▸ Task material:
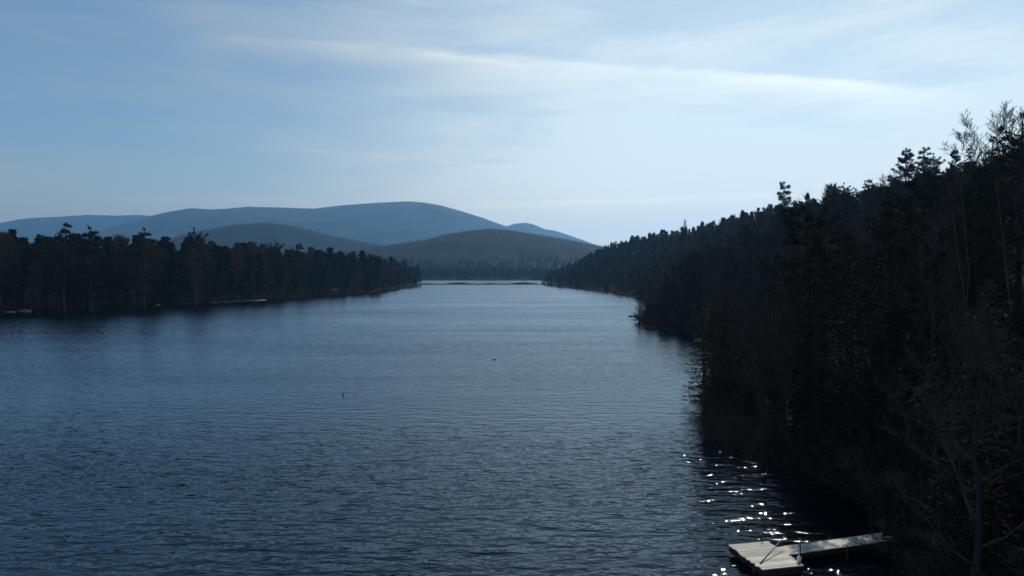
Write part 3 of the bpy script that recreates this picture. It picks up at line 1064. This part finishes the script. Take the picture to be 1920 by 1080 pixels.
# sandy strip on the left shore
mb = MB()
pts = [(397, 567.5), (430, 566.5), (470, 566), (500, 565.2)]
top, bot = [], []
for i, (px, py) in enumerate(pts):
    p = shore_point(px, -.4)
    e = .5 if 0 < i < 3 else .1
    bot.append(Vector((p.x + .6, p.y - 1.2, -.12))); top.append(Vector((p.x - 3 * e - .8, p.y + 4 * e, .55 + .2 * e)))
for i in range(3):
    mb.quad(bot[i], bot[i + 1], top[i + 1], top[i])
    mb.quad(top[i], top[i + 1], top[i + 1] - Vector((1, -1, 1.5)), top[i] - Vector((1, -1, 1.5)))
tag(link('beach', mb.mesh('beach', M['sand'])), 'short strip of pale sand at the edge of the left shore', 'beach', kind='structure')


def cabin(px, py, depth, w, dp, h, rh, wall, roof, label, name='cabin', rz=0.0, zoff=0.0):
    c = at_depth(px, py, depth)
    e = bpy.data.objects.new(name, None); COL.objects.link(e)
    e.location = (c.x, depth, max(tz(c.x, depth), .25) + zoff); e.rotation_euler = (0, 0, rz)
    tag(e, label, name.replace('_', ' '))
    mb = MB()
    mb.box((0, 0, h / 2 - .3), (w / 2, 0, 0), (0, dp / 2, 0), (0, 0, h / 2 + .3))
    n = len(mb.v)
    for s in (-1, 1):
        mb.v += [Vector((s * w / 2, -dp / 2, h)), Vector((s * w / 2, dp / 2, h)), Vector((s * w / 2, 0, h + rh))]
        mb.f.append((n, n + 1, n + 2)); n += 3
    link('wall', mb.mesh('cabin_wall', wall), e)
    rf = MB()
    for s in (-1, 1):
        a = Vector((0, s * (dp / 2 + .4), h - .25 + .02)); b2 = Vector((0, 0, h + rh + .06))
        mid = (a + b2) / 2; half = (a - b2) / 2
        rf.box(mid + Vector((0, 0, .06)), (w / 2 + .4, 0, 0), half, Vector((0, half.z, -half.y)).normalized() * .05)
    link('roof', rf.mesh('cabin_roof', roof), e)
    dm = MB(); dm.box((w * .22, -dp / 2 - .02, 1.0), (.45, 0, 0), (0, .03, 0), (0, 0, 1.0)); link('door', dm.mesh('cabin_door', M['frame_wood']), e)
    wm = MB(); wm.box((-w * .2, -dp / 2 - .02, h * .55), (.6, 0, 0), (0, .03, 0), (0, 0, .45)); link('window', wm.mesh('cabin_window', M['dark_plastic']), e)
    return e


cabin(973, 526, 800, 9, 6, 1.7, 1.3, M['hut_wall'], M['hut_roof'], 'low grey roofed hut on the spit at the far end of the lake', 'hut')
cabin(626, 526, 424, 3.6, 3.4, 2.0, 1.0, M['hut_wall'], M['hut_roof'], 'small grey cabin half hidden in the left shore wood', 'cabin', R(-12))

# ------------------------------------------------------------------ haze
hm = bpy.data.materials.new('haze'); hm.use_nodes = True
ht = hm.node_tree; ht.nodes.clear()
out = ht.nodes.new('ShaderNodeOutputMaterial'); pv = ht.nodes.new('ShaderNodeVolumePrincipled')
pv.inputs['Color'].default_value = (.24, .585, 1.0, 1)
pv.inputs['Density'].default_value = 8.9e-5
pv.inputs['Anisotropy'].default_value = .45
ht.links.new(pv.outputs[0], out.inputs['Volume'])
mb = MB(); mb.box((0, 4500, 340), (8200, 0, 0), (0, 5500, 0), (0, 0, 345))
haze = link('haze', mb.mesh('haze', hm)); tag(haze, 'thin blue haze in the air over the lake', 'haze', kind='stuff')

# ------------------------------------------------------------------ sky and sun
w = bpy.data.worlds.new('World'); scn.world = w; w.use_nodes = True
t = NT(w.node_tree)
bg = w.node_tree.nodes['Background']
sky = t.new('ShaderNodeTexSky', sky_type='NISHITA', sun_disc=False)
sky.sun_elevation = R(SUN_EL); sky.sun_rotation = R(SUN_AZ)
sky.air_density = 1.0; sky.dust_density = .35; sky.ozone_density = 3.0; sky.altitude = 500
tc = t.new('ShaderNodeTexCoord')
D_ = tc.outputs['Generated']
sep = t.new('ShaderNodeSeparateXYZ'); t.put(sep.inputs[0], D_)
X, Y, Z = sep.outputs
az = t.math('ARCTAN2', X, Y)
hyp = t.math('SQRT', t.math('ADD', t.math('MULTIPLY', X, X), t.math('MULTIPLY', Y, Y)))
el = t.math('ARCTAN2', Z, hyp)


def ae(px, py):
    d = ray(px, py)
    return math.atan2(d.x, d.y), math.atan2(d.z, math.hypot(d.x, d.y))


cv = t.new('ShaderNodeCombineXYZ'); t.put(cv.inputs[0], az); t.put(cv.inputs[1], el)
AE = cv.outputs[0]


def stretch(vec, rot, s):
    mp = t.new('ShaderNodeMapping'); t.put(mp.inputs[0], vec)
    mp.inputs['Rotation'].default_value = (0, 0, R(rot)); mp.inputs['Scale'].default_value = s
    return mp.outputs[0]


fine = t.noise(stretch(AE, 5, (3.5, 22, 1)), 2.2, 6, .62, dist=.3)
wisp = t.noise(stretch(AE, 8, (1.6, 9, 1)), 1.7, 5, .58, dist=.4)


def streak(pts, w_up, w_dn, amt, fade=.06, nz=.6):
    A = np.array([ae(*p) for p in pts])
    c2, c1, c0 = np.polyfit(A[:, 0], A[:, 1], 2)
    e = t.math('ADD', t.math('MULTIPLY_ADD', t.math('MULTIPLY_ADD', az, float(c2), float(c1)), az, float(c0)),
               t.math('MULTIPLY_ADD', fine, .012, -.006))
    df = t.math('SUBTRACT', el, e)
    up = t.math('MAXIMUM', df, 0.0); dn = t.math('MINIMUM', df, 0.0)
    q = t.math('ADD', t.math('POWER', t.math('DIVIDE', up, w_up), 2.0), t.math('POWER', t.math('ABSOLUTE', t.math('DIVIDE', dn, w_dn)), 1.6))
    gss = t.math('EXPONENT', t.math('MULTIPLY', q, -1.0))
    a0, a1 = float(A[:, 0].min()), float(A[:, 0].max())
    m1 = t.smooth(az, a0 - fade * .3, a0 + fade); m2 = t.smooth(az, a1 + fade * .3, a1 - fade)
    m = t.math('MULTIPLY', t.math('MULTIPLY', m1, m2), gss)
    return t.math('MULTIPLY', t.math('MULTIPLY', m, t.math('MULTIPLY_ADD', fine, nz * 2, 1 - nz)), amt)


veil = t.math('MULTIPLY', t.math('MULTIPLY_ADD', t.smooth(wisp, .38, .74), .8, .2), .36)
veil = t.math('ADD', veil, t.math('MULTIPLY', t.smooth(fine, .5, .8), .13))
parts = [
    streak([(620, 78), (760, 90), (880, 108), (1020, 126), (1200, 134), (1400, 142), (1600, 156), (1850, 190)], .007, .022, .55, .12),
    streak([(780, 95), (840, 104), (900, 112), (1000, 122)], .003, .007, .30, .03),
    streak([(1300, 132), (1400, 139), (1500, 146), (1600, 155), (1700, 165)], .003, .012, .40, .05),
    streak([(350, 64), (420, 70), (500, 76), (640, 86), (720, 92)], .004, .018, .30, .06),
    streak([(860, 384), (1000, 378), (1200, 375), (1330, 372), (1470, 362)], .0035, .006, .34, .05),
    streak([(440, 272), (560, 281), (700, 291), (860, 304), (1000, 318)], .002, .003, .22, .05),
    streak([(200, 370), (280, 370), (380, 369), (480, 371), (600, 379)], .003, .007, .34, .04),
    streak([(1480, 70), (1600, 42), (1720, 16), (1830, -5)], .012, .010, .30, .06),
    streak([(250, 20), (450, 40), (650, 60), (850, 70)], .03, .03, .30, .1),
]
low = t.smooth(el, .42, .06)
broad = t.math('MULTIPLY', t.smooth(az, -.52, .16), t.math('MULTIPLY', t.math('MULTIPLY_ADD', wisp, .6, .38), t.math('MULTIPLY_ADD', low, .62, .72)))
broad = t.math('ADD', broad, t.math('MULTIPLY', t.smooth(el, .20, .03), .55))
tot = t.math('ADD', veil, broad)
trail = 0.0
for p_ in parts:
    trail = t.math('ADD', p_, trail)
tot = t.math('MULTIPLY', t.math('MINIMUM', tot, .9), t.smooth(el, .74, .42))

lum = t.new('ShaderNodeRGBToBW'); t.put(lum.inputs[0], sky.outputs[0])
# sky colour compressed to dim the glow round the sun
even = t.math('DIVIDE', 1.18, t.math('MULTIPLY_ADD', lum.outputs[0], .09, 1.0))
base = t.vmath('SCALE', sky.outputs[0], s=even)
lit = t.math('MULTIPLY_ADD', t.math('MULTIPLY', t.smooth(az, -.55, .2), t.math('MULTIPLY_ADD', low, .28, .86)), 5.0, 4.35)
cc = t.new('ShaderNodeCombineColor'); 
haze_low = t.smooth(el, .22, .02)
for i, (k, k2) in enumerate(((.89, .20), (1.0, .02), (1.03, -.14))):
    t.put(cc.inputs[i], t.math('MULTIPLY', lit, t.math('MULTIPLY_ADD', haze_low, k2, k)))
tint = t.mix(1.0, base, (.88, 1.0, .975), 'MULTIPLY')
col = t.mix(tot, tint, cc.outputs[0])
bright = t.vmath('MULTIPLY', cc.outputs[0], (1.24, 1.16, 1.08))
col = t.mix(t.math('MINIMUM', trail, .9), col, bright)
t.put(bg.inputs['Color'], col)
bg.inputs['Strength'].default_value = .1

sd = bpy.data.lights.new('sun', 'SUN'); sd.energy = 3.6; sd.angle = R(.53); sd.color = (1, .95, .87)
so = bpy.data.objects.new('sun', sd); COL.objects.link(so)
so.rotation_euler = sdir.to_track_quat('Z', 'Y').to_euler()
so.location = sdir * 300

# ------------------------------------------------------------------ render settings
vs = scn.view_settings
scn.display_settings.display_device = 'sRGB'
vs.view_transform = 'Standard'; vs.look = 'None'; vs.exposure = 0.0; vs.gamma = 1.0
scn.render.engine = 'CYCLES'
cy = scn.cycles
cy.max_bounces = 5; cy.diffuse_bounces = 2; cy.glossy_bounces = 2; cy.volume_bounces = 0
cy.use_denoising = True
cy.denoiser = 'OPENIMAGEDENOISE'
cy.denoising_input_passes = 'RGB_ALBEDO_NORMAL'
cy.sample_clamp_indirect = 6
...
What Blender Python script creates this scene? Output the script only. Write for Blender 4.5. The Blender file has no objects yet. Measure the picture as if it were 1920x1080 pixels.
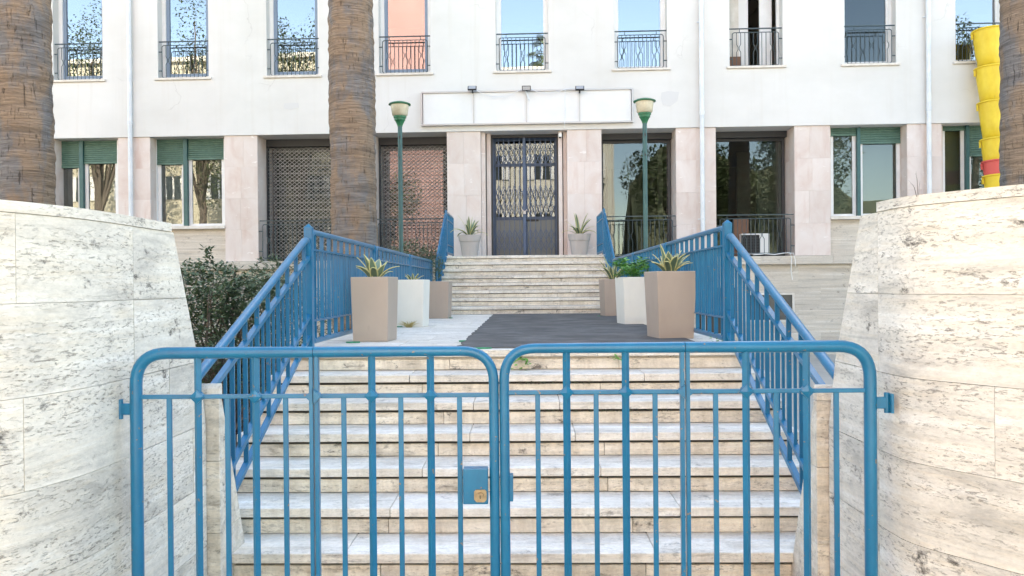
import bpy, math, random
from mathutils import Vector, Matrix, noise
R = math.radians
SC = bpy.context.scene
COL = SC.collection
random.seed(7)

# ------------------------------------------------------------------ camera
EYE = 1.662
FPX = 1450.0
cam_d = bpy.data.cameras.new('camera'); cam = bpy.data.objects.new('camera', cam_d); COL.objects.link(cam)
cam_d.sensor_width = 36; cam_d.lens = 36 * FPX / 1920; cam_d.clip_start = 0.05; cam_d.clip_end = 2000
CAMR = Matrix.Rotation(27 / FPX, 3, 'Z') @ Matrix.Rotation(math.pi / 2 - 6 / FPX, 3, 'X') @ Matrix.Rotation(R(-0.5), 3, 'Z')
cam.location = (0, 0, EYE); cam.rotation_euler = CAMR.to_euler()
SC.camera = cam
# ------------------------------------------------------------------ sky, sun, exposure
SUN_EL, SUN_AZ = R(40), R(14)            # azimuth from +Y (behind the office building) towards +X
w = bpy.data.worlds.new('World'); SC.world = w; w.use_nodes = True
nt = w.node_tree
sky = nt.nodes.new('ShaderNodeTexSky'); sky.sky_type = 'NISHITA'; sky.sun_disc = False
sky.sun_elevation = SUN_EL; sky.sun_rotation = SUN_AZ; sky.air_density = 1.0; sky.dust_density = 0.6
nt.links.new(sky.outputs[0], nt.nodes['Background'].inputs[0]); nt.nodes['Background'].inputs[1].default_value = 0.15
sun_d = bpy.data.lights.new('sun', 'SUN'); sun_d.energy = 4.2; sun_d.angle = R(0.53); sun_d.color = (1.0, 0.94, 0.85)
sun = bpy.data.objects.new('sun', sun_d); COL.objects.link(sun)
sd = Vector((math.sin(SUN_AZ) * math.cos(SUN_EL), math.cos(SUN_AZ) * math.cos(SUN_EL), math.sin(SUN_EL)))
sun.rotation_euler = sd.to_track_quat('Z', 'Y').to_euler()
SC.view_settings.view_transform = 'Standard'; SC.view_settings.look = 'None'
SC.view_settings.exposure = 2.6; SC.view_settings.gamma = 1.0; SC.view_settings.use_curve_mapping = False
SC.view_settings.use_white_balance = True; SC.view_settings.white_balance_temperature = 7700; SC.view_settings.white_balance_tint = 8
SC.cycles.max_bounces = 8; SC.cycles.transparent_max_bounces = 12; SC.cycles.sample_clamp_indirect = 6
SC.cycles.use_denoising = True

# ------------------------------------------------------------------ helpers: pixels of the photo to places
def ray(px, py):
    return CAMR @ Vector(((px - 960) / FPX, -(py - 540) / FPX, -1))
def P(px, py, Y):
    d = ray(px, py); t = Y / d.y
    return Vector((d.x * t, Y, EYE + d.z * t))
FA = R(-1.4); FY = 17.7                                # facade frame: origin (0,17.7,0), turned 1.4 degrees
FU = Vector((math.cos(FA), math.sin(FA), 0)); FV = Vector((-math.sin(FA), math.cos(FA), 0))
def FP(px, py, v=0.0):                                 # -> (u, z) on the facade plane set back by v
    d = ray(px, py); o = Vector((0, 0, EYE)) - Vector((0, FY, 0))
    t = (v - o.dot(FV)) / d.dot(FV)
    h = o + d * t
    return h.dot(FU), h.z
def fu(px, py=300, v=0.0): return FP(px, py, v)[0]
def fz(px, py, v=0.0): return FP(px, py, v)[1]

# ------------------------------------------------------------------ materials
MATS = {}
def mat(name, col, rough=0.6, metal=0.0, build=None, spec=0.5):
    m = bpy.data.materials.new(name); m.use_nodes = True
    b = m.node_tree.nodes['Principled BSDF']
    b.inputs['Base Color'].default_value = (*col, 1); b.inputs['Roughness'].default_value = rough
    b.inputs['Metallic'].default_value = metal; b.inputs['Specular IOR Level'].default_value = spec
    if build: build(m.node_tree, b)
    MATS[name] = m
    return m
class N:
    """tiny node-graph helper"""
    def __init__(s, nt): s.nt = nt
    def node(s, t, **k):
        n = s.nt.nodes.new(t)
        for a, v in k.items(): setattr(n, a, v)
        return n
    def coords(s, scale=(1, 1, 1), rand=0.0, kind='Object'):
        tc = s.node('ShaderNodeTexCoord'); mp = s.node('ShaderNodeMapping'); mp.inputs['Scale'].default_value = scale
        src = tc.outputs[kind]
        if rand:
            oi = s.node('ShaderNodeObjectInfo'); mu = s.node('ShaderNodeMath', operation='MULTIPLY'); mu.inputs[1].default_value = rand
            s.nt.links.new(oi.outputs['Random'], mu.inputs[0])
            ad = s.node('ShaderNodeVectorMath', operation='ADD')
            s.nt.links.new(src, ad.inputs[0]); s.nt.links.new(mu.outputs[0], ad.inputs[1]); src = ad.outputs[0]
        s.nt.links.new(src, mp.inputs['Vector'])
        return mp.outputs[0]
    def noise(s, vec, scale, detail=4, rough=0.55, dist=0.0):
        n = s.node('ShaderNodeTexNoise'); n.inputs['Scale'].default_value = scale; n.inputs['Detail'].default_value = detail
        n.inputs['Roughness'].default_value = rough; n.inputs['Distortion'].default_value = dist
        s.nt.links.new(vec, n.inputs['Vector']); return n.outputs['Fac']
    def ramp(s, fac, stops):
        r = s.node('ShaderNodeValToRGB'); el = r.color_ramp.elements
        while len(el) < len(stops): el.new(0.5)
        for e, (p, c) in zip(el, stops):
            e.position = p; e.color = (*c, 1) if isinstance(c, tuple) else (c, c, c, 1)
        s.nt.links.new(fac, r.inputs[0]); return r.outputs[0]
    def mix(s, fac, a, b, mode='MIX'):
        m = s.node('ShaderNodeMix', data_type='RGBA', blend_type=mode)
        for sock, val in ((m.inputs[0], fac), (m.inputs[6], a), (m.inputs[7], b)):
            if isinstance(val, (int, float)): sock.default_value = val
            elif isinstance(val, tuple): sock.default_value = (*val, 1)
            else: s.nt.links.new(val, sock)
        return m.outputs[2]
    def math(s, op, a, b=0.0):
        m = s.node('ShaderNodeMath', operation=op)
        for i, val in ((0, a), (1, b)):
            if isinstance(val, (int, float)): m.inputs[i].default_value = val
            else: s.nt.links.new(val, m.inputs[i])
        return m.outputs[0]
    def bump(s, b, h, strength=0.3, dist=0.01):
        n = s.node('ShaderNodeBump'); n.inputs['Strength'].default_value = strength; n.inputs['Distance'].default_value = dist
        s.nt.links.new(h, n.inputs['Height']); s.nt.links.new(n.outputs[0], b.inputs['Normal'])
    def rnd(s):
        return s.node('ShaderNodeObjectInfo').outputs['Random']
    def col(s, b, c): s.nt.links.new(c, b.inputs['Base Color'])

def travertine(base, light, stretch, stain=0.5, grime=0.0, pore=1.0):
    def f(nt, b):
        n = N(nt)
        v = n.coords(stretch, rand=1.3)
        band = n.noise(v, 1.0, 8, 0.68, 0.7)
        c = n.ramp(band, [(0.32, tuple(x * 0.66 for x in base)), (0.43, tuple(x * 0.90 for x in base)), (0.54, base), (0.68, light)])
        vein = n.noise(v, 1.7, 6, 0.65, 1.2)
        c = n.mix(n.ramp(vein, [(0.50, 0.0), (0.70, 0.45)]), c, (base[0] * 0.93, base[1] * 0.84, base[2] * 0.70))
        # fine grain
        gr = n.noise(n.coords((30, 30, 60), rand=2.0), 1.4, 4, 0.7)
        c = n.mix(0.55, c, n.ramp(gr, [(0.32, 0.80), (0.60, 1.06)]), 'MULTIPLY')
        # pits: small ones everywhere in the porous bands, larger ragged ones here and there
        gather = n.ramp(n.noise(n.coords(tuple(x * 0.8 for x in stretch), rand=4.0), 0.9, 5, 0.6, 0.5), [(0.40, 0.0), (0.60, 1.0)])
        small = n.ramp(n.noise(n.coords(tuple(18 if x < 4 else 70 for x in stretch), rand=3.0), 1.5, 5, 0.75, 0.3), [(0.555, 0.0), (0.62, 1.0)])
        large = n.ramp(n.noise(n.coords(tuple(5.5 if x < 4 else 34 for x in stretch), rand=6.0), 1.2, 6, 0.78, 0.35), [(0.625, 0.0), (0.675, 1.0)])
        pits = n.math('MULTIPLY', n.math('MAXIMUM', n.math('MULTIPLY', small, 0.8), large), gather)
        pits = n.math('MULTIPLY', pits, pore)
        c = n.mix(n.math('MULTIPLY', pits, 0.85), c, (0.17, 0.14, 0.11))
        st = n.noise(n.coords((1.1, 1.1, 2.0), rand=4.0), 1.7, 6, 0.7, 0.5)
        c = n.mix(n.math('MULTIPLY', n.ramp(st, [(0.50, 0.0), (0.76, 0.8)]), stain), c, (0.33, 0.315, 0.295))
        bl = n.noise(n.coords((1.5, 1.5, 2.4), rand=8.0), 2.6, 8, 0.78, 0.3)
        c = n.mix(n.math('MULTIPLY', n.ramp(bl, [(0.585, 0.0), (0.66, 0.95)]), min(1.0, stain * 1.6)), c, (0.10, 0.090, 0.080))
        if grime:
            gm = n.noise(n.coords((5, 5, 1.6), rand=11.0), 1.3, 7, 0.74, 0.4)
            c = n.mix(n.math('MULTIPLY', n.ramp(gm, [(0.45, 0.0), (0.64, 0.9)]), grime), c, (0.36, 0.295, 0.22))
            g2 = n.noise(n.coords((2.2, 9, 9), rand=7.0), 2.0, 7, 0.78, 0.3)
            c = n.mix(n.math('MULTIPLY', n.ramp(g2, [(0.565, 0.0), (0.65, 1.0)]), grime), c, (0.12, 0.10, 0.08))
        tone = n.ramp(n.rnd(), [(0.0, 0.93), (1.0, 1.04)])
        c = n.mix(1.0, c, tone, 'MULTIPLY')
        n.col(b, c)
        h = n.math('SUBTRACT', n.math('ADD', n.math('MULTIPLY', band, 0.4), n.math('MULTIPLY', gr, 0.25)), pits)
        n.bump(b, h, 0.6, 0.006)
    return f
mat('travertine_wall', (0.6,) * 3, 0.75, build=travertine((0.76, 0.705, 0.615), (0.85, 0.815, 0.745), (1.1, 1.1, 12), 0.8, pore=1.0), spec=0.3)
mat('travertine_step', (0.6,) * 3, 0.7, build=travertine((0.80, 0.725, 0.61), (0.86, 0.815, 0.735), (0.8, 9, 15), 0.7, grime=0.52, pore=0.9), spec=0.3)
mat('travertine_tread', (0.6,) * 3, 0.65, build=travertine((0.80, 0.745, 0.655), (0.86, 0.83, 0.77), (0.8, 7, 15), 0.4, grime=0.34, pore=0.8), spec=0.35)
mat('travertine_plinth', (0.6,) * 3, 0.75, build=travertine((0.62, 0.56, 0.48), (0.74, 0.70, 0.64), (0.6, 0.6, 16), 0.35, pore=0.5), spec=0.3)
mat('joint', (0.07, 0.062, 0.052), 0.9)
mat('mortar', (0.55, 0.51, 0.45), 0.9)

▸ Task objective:
From the entries above, extract each line containing "Write".

▸ Result:
Write part 3 of the bpy script that recreates this picture. It picks up at line 1064. This part finishes the script. Take the picture to be 1920 by 1080 pixels.
What Blender Python script creates this scene? Output the script only. Write for Blender 4.5. The Blender file has no objects yet. Measure the picture as if it were 1920x1080 pixels.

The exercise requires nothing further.